◆ Items from a dataset:
+---+

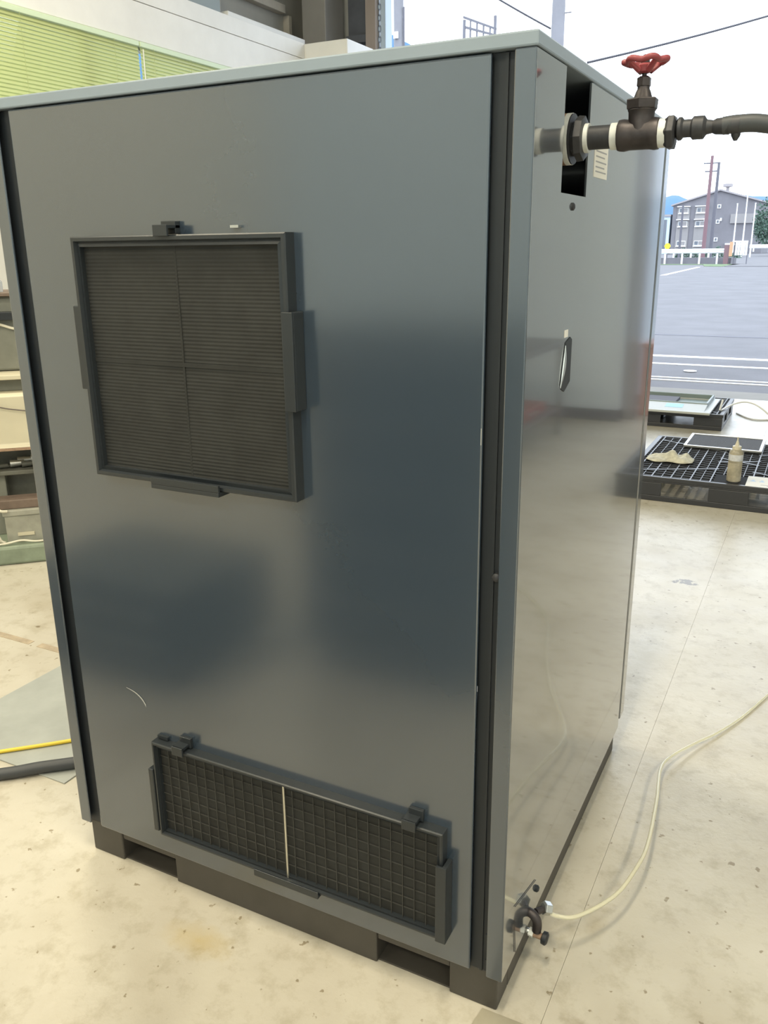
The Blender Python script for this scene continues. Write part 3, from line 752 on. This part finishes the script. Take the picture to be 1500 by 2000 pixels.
MB().box(-0.082, 0.082, -0.06, 0.07, 0, 0.125).build('body', 'boxgrey', bx, local=True, bevel=0.004)
MB().box(-0.088, 0.088, -0.066, 0.075, 0.125, 0.150).build('lid', 'boxgrey', bx, local=True, bevel=0.003)
MB().box(-0.035, 0.035, -0.064, -0.06, 0.030, 0.045).build('name_plate', 'cream', bx, local=True)
top(MB().box(-0.095, 0.095, -0.035, 0.06, 0, 0.042), 'wooden_block', 'brown', 'brown block lying on top of the grey switch box', 'block', (0.11, 0.115, 0.2365), 0.004)
jr = thing('jar', 'clear plastic jar with white lid on top of the old machine', 'jar', hp((0.085, 0.42, 1.171)), TH)
MB().lathe((0, 0, 0), (0, 0, 1), [(0, 0.035), (0.045, 0.035), (0.052, 0.028)], 16).build('body', 'jar', jr, local=True)
MB().lathe((0, 0, 0.052), (0, 0, 1), [(0, 0.03), (0.014, 0.03)], 16).build('lid', 'white_plastic', jr, local=True)
def cable(pts, r, m, name, label):
    P = [hp(q) for q in pts]; o = MB().tube(smooth_path(P, 6), r, 8).build(name, m, org=P[0]); return tag(o, label, 'cable')
cable([(-0.3, 0.27, 1.10), (0.0, 0.288, 1.08), (0.06, 0.295, 1.05), (0.11, 0.326, 1.028), (0.17, 0.327, 1.01), (0.3, 0.327, 1.0), (0.5, 0.327, 1.02)], 0.006, 'whitecable', 'machine_cable', 'white cable drooping over the grey headstock of the old machine')
cable([(-0.2, 0.115, 0.73), (0.03, 0.128, 0.700), (0.13, 0.13, 0.678), (0.25, 0.13, 0.665), (0.5, 0.13, 0.67)], 0.003, 'darkcable', 'machine_cable', 'thin dark cable hanging across the cream guard')
cable([(-0.25, 0.02, 0.092), (-0.05, 0.03, 0.092), (0.03, 0.02, 0.096), (0.10, 0.03, 0.102), (0.17, 0.03, 0.092), (0.3, 0.05, 0.092), (0.5, 0.05, 0.092)], 0.0045, 'whitecable', 'machine_cable', 'white cable lying along the plinth below the switch box')
cable([(-0.15, 0.1, 0.13), (-0.02, 0.06, 0.14), (0.015, 0.05, 0.10), (0.02, 0.06, 0.092), (-0.1, 0.15, 0.092)], 0.005, 'whitecable', 'machine_cable', 'curled white cable left of the switch box')
cable([(0.02, 0.06, 0.245), (0.015, 0.045, 0.262), (0.03, 0.035, 0.245), (0.055, 0.045, 0.238)], 0.006, 'whitecable', 'machine_cable', 'short white cable end poking over the switch box lid')


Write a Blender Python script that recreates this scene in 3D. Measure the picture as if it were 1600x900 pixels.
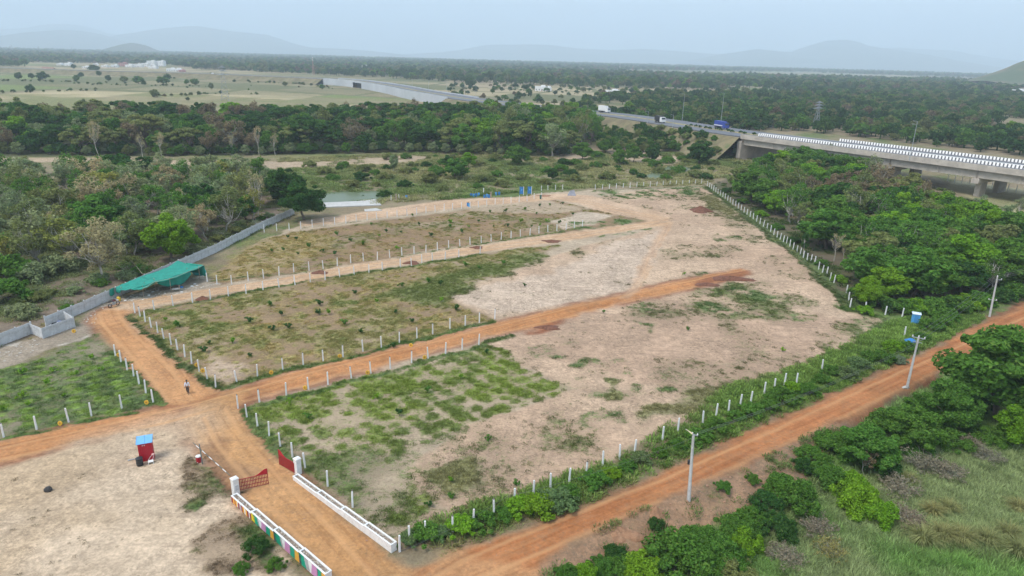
import bpy, bmesh, math, random
import numpy as np
from mathutils import Vector, Matrix

for _o in list(bpy.data.objects): bpy.data.objects.remove(_o)
SC = bpy.context.scene
COL = SC.collection
RAD = math.radians

# ------------------------------------------------------------------ camera
CAM_H, FOCAL, PITCH, ROLL = 39.0, 1067.0, RAD(18.7), RAD(1.5)
cam_d = bpy.data.cameras.new('camera')
cam_d.sensor_width = 36.0
cam_d.lens = 36.0*FOCAL/1600.0
cam_d.clip_start, cam_d.clip_end = 0.5, 60000.0
cam = bpy.data.objects.new('camera', cam_d)
COL.objects.link(cam)
cam.matrix_world = Matrix.Translation((0, 0, CAM_H)) @ Matrix.Rotation(math.pi/2-PITCH, 4, 'X') @ Matrix.Rotation(ROLL, 4, 'Z')
SC.camera = cam

# ------------------------------------------------------------------ sky and sun
SUN_EL, SUN_AZ = RAD(58), RAD(-125)      # azimuth measured clockwise from +Y: behind and left of the viewer
world = bpy.data.worlds.new('World'); SC.world = world
world.use_nodes = True
wn, wl = world.node_tree.nodes, world.node_tree.links
wn.clear()
w_out = wn.new('ShaderNodeOutputWorld'); w_bg = wn.new('ShaderNodeBackground')
w_sky = wn.new('ShaderNodeTexSky'); w_sky.sky_type = 'NISHITA'; w_sky.sun_disc = False
w_sky.sun_elevation = SUN_EL; w_sky.sun_rotation = SUN_AZ
w_sky.altitude = 60; w_sky.air_density = 1.0; w_sky.dust_density = 3.0; w_sky.ozone_density = 1.6
# an even veil of thin cloud over the clear sky, slightly mottled
w_tc = wn.new('ShaderNodeTexCoord'); w_map = wn.new('ShaderNodeMapping'); w_map.inputs['Scale'].default_value = (1.0, 1.0, 3.5)
w_no = wn.new('ShaderNodeTexNoise'); w_no.inputs['Scale'].default_value = 1.3; w_no.inputs['Detail'].default_value = 5
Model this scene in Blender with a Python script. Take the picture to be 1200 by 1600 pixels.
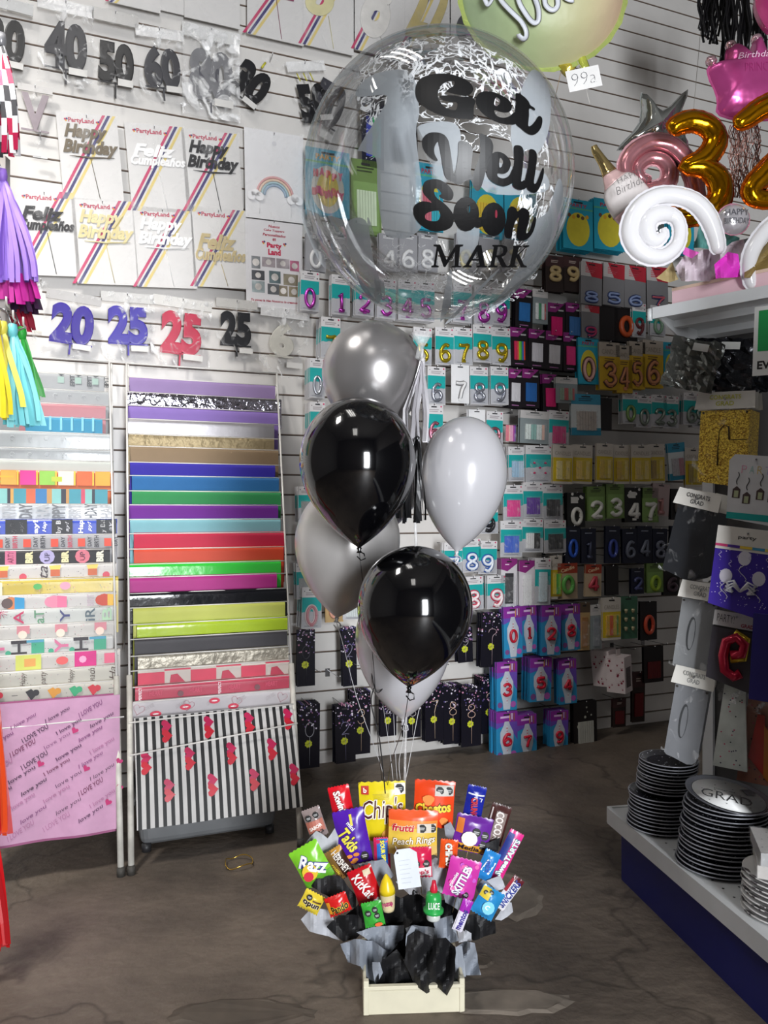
import bpy, bmesh, math, random
from mathutils import Matrix, Vector
random.seed(7)
R = math.radians
S = bpy.context.scene
COL = S.collection
for o in list(bpy.data.objects): bpy.data.objects.remove(o)

# ---------------------------------------------------------------- camera, world, lights
CAMZ = 1.30
cd = bpy.data.cameras.new('camera'); cam = bpy.data.objects.new('camera', cd); COL.objects.link(cam)
cd.sensor_fit = 'HORIZONTAL'; cd.sensor_width = 36; cd.lens = 36; cd.clip_start = .02
cam.location = (0, 0, CAMZ); cam.rotation_euler = (R(90), 0, 0); S.camera = cam
S.view_settings.view_transform = 'Standard'; S.view_settings.look = 'None'
S.view_settings.gamma = 1; S.view_settings.use_curve_mapping = False
S.view_settings.exposure = -.22
w = bpy.data.worlds.new('room_air'); S.world = w; w.use_nodes = True
w.node_tree.nodes['Background'].inputs[0].default_value = (.85, .9, 1, 1)
w.node_tree.nodes['Background'].inputs[1].default_value = .12
def area(name, loc, target, sx, sy, power, col=(1, 1, 1), spread=180):
    l = bpy.data.lights.new(name, 'AREA'); l.shape = 'RECTANGLE'; l.size = sx; l.size_y = sy
    l.energy = power; l.color = col; l.spread = R(spread)
    o = bpy.data.objects.new(name, l); COL.objects.link(o); o.location = loc
    o.rotation_euler = (Vector(target) - Vector(loc)).to_track_quat('-Z', 'Y').to_euler()
    return o
area('doorway_daylight', (1.6, -2.9, 1.45), (-.1, 3, 1.5), .85, 2.2, 420, (.93, .96, 1))
for k in range(3):      # ceiling tubes over the aisle and behind the camera
    area('ceiling_tube_light', (-.75 + .16 * k, 1.7, 4.62), (-.95 + .16 * k, 2.3, 0), .06, 1.2, 4.5, (1, .97, .93))
    area('ceiling_tube_light', (-.5 + .2 * k, -1.3, 4.62), (-.5 + .2 * k, -1.0, 0), .06, 1.2, 4.5, (1, .97, .93))
    area('ceiling_tube_light', (-1.9 + .16 * k, 1.5, 4.62), (-1.7 + .16 * k, 2.9, 1.9), .06, 1.2, 20, (1, .97, .93), 74)

# ---------------------------------------------------------------- helpers
def lin(h):
    h = h.lstrip('#'); r = []
    for i in (0, 2, 4):
        c = int(h[i:i+2], 16) / 255
        r.append(c / 12.92 if c <= .04045 else ((c + .055) / 1.055) ** 2.4)
    return (*r, 1)
MC = {}
def mat(h, rough=.5, metal=0., kind='', var=.07):
    key = (h, rough, metal, kind)
    if key in MC: return MC[key]
    m = bpy.data.materials.new((kind or 'paint') + '_' + h); m.use_nodes = True; MC[key] = m
    nt = m.node_tree; N = nt.nodes; L = nt.links; b = N['Principled BSDF']
    c = lin(h)
    b.inputs['Base Color'].default_value = c; b.inputs['Roughness'].default_value = rough
    b.inputs['Metallic'].default_value = metal
    tc = N.new('ShaderNodeTexCoord'); nz = N.new('ShaderNodeTexNoise')
    L.new(tc.outputs['Object'], nz.inputs['Vector'])
    nz.inputs['Scale'].default_value = 14; nz.inputs['Detail'].default_value = 3
    rp = N.new('ShaderNodeValToRGB'); L.new(nz.outputs['Fac'], rp.inputs[0])
    rp.color_ramp.elements[0].position = .3; rp.color_ramp.elements[1].position = .7
    rp.color_ramp.elements[0].color = (*[x * (1 - var) for x in c[:3]], 1)
    rp.color_ramp.elements[1].color = (*[min(1, x * (1 + var)) for x in c[:3]], 1)
    L.new(rp.outputs[0], b.inputs['Base Color'])
    def bump(scale, st, dist=.01, detail=4, vor=False, stretch=None):
        t = N.new('ShaderNodeTexVoronoi' if vor else 'ShaderNodeTexNoise'); t.inputs['Scale'].default_value = scale
        if not vor: t.inputs['Detail'].default_value = detail
        if stretch:
            mp = N.new('ShaderNodeMapping'); mp.inputs['Scale'].default_value = stretch
            L.new(tc.outputs['Object'], mp.inputs[0]); L.new(mp.outputs[0], t.inputs['Vector'])
        else: L.new(tc.outputs['Object'], t.inputs['Vector'])
        bp = N.new('ShaderNodeBump'); bp.inputs['Strength'].default_value = st; bp.inputs['Distance'].default_value = dist
        L.new(t.outputs[0], bp.inputs['Height']); L.new(bp.outputs[0], b.inputs['Normal'])
    if kind == 'foil': bump(16, .35, .01, 2)
    if kind == 'crinkle': bump(28, .6, .01, 3)
    if kind == 'latex': b.inputs['Coat Weight'].default_value = .6; b.inputs['Coat Roughness'].default_value = .05
    if kind == 'tissue':
        bump(9, .5, .02, 3); b.inputs['Subsurface Weight'].default_value = 0
    if kind == 'paper': bump(30, .06, .01)
    if kind == 'glitter':
        v = N.new('ShaderNodeTexVoronoi'); v.inputs['Scale'].default_value = 260; L.new(tc.outputs['Object'], v.inputs['Vector'])
        r2 = N.new('ShaderNodeValToRGB'); L.new(v.outputs['Color'], r2.inputs[0])
        r2.color_ramp.elements[0].color = (*[x * .5 for x in c[:3]], 1); r2.color_ramp.elements[0].position = .2
        r2.color_ramp.elements[1].color = (*[min(1, x * 2.6 + .08) for x in c[:3]], 1); r2.color_ramp.elements[1].position = .85
        L.new(r2.outputs[0], b.inputs['Base Color'])
    if kind == 'speck':      # dark print with scattered pale specks
        v = N.new('ShaderNodeTexVoronoi'); v.inputs['Scale'].default_value = 75; L.new(tc.outputs['Object'], v.inputs['Vector'])
        r2 = N.new('ShaderNodeValToRGB'); L.new(v.outputs['Distance'], r2.inputs[0]); r2.color_ramp.interpolation = 'CONSTANT'
        r2.color_ramp.elements[0].color = (.55, .56, .6, 1); r2.color_ramp.elements[1].color = c; r2.color_ramp.elements[1].position = .17
        L.new(r2.outputs[0], b.inputs['Base Color'])
    return m
def clearmat(name, base=.12, streak=.35, scale=14, tint='FFFFFF', rough=.12, bumpst=.7, lo=.5, hi=.72):
    if name in MC: return MC[name]
    m = bpy.data.materials.new(name); m.use_nodes = True; MC[name] = m
    nt = m.node_tree; N = nt.nodes; L = nt.links; b = N['Principled BSDF']; out = N['Material Output']
    b.inputs['Base Color'].default_value = lin(tint); b.inputs['Roughness'].default_value = rough
    b.inputs['Specular IOR Level'].default_value = .8
    tr = N.new('ShaderNodeBsdfTransparent'); mx = N.new('ShaderNodeMixShader')
    tc = N.new('ShaderNodeTexCoord'); nz = N.new('ShaderNodeTexNoise'); L.new(tc.outputs['Object'], nz.inputs['Vector'])
    nz.inputs['Scale'].default_value = scale; nz.inputs['Detail'].default_value = 5; nz.inputs['Distortion'].default_value = 1.2
    rp = N.new('ShaderNodeMapRange'); L.new(nz.outputs['Fac'], rp.inputs[0])
    rp.inputs[1].default_value = lo; rp.inputs[2].default_value = hi; rp.inputs[3].default_value = base; rp.inputs[4].default_value = base + streak
    L.new(rp.outputs[0], mx.inputs[0]); L.new(tr.outputs[0], mx.inputs[1]); L.new(b.outputs[0], mx.inputs[2]); L.new(mx.outputs[0], out.inputs[0])
    bp = N.new('ShaderNodeBump'); bp.inputs['Strength'].default_value = bumpst; bp.inputs['Distance'].default_value = .01
    L.new(nz.outputs['Fac'], bp.inputs['Height']); L.new(bp.outputs[0], b.inputs['Normal'])
    return m
BAG = clearmat('clear_bag_film', .0, .32, 18, lo=.56, hi=.74)
BLIS = clearmat('blister_film', .03, .12, 30)
SILV = clearmat('metallised_bag_film', .02, .7, 13, lo=.54, hi=.68, tint='F0F0F0', rough=.1)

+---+

Leave the pictures aside and restate exactly the lines from the one containing "Model this scene" to the one containing "for o in list(bpy.data.objects): bpy.data.objects.remove(o)", those two lines included.

Model this scene in Blender with a Python script. Take the picture to be 1200 by 1600 pixels.
import bpy, bmesh, math, random
from mathutils import Matrix, Vector
random.seed(7)
R = math.radians
S = bpy.context.scene
COL = S.collection
for o in list(bpy.data.objects): bpy.data.objects.remove(o)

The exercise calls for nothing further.